(Scene script records)
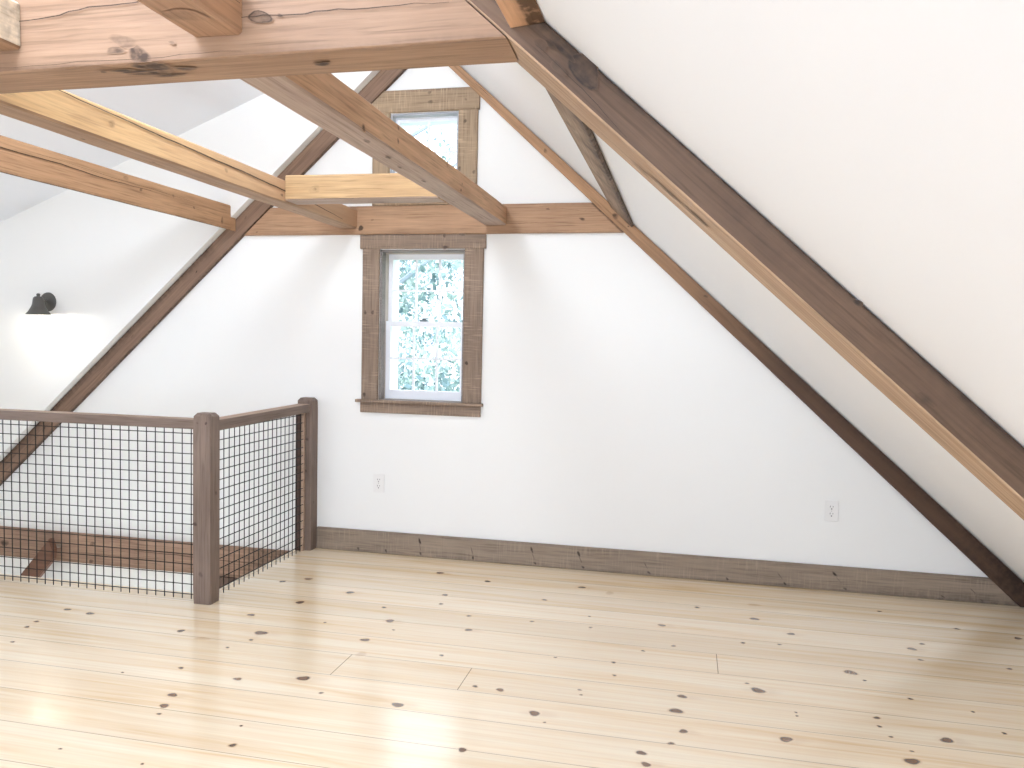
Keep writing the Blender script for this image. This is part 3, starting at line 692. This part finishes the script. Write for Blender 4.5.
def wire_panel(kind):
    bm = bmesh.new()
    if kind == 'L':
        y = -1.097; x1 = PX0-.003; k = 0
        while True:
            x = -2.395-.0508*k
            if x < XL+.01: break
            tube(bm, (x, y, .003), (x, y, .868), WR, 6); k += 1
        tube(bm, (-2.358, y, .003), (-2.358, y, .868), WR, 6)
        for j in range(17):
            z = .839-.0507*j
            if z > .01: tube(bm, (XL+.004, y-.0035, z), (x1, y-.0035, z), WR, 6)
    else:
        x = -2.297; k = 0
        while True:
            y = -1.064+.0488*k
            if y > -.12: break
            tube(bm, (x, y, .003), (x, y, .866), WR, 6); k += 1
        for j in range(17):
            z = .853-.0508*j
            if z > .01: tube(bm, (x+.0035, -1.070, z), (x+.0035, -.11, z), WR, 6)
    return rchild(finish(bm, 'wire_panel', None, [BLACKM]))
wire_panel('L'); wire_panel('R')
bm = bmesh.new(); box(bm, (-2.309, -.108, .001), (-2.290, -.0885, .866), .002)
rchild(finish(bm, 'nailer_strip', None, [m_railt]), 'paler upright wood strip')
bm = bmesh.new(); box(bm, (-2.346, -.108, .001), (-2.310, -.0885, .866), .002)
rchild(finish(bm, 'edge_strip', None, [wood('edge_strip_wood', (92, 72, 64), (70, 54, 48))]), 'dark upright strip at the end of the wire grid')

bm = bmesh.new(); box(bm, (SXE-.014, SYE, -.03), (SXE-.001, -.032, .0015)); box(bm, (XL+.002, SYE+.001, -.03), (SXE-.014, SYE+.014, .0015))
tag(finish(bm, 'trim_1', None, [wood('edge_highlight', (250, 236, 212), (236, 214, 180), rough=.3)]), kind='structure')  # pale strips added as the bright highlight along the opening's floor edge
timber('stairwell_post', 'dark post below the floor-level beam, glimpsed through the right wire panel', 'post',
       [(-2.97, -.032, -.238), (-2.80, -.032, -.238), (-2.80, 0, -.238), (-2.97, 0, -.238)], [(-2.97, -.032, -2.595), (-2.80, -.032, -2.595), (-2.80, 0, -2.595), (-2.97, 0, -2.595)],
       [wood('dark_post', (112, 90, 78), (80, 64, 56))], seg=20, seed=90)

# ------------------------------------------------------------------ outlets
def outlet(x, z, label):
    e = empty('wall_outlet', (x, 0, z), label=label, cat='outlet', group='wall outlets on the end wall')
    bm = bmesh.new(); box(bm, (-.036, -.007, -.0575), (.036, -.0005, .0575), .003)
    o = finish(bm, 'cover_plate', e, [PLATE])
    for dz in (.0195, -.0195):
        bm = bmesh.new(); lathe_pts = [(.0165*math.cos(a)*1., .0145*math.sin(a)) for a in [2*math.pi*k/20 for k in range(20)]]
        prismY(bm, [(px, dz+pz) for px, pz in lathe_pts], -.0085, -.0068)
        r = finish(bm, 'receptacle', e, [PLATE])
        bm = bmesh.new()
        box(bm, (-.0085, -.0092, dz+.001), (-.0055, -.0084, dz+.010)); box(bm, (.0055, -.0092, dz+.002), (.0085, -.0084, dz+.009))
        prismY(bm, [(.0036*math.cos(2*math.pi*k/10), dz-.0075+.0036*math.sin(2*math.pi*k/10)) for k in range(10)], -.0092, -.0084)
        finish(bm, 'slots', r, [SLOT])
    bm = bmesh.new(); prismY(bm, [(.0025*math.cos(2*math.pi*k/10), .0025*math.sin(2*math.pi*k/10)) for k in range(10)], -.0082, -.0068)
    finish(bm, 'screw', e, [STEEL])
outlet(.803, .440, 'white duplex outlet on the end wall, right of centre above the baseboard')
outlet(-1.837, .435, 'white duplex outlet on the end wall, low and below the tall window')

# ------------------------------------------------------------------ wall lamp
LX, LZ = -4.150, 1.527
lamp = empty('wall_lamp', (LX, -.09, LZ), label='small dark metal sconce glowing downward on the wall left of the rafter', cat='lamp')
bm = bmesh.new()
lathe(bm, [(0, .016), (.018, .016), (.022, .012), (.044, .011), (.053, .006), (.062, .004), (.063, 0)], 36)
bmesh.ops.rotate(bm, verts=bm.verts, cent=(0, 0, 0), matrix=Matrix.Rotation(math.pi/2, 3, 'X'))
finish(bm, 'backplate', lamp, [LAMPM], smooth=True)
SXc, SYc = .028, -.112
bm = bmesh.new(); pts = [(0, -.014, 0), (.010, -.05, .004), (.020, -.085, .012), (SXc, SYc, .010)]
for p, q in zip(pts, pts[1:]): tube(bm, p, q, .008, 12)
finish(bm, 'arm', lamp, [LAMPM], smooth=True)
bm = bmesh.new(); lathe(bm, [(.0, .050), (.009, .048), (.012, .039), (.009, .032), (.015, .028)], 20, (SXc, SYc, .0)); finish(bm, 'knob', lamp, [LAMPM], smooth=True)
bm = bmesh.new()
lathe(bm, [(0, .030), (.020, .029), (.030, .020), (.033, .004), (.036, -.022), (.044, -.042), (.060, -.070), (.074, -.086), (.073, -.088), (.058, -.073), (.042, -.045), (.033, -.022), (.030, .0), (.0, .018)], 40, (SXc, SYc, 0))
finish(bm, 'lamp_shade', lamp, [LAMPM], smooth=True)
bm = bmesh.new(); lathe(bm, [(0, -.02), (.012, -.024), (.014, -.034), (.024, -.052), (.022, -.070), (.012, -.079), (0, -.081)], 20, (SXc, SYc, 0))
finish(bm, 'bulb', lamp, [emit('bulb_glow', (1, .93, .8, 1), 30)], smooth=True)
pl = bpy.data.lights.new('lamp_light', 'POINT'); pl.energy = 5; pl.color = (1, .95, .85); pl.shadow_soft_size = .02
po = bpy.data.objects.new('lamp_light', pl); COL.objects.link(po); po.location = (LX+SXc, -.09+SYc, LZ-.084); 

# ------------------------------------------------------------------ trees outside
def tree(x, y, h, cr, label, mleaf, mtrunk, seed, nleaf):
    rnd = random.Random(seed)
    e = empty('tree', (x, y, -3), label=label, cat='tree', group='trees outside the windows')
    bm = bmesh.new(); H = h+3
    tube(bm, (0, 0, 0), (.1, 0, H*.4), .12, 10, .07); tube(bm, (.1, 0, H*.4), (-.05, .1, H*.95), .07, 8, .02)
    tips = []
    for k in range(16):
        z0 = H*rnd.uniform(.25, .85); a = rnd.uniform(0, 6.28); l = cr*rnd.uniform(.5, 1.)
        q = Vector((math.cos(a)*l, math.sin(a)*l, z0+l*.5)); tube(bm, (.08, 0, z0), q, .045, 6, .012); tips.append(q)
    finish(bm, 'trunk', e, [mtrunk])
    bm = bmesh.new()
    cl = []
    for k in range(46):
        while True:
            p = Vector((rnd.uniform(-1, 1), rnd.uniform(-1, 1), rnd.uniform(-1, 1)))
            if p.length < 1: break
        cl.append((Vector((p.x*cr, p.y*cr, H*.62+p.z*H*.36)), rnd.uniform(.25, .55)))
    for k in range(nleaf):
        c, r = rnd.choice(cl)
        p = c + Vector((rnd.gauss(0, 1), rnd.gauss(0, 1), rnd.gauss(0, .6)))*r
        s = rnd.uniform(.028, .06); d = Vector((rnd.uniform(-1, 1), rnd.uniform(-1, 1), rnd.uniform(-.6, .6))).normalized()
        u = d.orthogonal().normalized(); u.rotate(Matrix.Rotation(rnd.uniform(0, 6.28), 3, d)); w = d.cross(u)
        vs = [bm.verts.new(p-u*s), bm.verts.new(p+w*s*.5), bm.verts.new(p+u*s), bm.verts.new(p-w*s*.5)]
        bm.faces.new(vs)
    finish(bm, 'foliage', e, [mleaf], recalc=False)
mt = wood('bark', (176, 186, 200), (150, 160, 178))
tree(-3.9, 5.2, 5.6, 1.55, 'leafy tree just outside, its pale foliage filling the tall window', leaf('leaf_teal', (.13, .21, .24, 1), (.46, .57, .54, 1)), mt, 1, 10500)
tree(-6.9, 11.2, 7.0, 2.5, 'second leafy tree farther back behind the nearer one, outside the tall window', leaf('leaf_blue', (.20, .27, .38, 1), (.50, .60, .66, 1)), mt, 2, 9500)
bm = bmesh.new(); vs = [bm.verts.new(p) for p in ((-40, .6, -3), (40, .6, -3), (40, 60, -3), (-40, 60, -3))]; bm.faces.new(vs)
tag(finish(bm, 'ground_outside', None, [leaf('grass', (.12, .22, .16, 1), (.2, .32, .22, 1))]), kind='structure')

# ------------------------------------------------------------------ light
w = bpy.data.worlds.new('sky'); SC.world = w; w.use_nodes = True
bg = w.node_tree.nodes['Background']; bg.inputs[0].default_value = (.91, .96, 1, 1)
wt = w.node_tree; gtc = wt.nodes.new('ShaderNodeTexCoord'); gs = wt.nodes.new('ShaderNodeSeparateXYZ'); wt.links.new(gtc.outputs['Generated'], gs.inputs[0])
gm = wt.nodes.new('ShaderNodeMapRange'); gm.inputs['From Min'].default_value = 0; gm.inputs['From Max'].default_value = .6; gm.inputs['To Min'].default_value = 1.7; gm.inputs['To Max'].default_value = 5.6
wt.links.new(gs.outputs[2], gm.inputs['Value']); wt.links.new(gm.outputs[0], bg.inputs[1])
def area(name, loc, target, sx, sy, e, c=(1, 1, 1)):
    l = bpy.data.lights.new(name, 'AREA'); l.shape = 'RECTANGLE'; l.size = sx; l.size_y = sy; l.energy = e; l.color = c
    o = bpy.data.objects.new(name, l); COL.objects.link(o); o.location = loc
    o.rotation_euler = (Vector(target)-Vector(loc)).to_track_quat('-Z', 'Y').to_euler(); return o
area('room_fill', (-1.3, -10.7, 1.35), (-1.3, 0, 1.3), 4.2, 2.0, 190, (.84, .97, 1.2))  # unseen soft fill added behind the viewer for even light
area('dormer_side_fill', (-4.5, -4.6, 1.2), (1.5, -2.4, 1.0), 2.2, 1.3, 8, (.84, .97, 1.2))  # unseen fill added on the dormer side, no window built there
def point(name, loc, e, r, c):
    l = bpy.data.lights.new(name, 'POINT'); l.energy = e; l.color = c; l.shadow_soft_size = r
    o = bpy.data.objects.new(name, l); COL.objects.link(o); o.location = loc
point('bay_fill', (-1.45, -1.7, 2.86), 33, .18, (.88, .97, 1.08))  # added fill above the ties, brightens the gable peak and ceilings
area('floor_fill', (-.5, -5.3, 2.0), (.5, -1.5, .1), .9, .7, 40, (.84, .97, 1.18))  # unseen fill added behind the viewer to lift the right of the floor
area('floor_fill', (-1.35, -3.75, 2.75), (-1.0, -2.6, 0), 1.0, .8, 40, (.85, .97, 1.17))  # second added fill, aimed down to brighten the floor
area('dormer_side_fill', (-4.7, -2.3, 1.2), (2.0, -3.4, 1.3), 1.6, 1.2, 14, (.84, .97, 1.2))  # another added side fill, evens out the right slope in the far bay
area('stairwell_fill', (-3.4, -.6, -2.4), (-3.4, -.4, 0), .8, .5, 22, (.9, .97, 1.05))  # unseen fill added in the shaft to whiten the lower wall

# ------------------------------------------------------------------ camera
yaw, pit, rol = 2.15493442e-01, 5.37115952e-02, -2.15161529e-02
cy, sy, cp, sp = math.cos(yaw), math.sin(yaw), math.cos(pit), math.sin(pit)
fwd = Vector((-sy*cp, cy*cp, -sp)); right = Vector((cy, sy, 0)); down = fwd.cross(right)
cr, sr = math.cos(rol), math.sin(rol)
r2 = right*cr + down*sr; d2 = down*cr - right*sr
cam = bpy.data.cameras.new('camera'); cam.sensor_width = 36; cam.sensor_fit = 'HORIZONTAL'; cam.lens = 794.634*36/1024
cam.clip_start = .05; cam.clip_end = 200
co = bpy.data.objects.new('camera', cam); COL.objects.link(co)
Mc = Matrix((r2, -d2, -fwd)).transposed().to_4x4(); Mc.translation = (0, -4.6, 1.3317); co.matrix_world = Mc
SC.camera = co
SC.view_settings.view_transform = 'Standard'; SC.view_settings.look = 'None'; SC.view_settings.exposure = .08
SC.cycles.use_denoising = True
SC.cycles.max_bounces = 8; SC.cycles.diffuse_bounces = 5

--

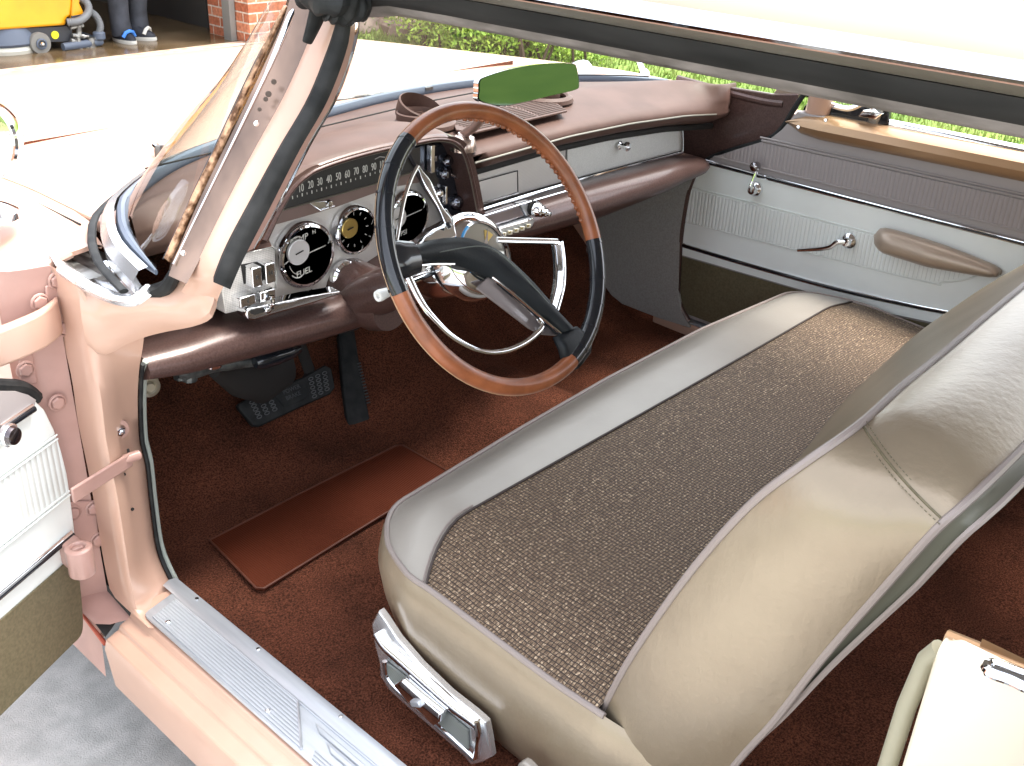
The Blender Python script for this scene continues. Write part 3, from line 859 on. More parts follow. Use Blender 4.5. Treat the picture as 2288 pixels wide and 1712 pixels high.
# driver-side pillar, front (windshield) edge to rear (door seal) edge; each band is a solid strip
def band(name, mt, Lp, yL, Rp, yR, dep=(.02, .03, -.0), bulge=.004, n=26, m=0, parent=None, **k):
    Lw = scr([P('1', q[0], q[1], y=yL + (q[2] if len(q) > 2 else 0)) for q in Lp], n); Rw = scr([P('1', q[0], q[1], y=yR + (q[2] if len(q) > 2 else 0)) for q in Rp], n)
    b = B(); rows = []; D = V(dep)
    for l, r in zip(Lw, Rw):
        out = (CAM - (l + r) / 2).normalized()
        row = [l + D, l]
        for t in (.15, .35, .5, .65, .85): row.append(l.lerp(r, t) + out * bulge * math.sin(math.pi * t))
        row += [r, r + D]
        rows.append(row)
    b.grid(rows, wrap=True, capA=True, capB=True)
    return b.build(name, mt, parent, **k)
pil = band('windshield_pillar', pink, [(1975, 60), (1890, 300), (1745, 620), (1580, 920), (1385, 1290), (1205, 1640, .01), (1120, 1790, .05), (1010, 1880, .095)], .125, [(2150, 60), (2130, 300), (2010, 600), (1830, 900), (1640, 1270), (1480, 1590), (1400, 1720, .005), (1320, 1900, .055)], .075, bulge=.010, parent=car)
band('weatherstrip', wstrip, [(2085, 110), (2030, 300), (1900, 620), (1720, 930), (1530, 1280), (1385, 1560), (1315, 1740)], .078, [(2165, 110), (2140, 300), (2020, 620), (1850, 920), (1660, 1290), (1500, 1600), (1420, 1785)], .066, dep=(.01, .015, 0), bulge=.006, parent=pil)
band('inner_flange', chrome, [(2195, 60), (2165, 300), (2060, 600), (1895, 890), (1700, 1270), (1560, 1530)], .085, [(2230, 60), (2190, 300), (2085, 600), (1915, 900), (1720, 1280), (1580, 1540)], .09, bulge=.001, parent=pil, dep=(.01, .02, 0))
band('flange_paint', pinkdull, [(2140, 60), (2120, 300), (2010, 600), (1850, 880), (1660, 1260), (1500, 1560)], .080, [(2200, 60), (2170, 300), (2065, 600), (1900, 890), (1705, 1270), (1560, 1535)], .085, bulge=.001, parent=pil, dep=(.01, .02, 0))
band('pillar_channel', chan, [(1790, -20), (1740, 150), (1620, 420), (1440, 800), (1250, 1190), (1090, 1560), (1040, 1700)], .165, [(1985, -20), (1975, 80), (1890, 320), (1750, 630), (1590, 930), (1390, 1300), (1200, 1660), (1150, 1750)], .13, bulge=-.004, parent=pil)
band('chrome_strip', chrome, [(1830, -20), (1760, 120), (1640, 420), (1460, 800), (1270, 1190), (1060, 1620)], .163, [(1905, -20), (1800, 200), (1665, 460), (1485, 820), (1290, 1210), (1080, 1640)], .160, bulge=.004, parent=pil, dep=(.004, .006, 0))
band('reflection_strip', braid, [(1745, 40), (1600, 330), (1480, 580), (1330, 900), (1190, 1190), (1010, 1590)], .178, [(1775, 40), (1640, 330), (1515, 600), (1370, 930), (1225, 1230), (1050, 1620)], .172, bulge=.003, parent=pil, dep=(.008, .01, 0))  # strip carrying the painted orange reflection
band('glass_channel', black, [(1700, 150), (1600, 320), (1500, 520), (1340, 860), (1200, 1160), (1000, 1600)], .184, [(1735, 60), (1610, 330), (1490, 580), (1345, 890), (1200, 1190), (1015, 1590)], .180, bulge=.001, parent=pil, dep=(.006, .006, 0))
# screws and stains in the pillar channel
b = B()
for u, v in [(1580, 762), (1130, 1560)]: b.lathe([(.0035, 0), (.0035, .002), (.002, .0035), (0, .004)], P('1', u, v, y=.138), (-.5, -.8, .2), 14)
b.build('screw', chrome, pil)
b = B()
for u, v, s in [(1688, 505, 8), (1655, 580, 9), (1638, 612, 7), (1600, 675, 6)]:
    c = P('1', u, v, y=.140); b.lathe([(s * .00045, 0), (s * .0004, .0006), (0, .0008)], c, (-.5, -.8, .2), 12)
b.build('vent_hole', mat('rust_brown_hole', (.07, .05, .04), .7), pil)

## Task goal
Scan the records for the string "Blender". Copy each line in which it appears.

## Worked answer
Keep writing the Blender script for this image. This is part 3, starting at line 692. This part finishes the script. Write for Blender 4.5.
The Blender Python script for this scene continues. Write part 3, from line 859 on. More parts follow. Use Blender 4.5. Treat the picture as 2288 pixels wide and 1712 pixels high.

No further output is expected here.